Review the mechanics of demand and supply. How does marginality work in economics?
Marginal Revenue Product (MRP) is the change in total revenues that results from each additional unit of resources. Therefore, marginal revenue product equals the change in total revenue divided by the unit change in resource quantity.
Marginal revenue product = Revenue change / Additional input
The firm maximizes its profits by continuously adding resources as long as the MRP is greater than or equal to the Marginal Revenue Cost (MRC) (price). hence, profit is maximized when MRP=MRC.
Link between Marginal revenue product and wages :
The marginal revenue productivity theory of wages is a theory in a neoclassical economics stating that wages are paid at a level equal to the Marginal revenue product of labor, which is the increment of revenue caused by the increment to output produced by the last laborer employed. In a model, this is justified by an assumption that the firm is profit maximizing and thus would employ labor only up to the point that marginal labor costs equal the marginal revenue generated for the firm.
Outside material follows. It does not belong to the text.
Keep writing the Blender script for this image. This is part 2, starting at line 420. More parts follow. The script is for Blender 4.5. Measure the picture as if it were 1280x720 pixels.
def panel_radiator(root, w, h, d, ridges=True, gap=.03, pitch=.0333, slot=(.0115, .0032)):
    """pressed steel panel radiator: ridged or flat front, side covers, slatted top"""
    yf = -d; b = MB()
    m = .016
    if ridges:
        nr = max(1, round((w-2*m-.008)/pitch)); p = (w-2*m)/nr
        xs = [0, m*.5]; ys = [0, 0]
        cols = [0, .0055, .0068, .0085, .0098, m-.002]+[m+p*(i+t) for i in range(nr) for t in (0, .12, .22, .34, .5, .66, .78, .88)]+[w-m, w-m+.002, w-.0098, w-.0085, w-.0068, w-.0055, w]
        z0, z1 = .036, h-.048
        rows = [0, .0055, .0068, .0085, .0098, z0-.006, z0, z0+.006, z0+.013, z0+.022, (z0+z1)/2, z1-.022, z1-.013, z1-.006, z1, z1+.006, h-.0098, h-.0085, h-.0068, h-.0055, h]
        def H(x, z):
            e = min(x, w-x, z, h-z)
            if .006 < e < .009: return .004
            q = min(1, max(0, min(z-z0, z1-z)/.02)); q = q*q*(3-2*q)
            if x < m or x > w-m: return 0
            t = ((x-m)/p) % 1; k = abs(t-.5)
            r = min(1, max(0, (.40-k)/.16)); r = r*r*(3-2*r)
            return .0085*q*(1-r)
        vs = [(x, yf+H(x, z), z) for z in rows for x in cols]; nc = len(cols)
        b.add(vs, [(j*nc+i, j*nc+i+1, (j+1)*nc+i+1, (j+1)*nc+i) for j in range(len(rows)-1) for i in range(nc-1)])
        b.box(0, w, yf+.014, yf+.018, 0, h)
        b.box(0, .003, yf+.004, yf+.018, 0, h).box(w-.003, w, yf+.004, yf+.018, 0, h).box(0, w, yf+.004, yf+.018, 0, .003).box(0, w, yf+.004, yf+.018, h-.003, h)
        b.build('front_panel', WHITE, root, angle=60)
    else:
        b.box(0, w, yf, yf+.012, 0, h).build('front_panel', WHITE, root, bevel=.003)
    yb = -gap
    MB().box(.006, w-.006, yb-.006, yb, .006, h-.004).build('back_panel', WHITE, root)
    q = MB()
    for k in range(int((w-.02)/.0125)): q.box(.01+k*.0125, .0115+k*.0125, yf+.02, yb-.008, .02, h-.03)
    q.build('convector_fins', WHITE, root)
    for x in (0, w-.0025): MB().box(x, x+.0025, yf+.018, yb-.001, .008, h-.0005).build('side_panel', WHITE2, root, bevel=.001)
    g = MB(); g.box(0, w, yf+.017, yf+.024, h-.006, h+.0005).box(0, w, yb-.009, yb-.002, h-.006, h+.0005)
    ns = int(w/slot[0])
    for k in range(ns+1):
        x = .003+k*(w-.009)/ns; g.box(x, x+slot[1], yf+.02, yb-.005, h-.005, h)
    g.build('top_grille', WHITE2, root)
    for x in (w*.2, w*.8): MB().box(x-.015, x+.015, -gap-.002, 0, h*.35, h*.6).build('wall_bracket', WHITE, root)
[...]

Income for most people is determined by the market value of the productive resources they sell. In a labor market, in the absence of other changes, if wage or salary payment increase, workers will increase the quantity of labor they supply and firms will decrease the quantity of labor they demand.
Labor wage is paid equal to their marginal revenue product. Difference in wage is resulted from differences in the marginal revenue product of labors. There is positive relationship between marginal revenue product of a labor and its wages. when the marginal revenue product of a labor is high its wage level will be high and low wage will be paid to labors with low level of marginal revenue product.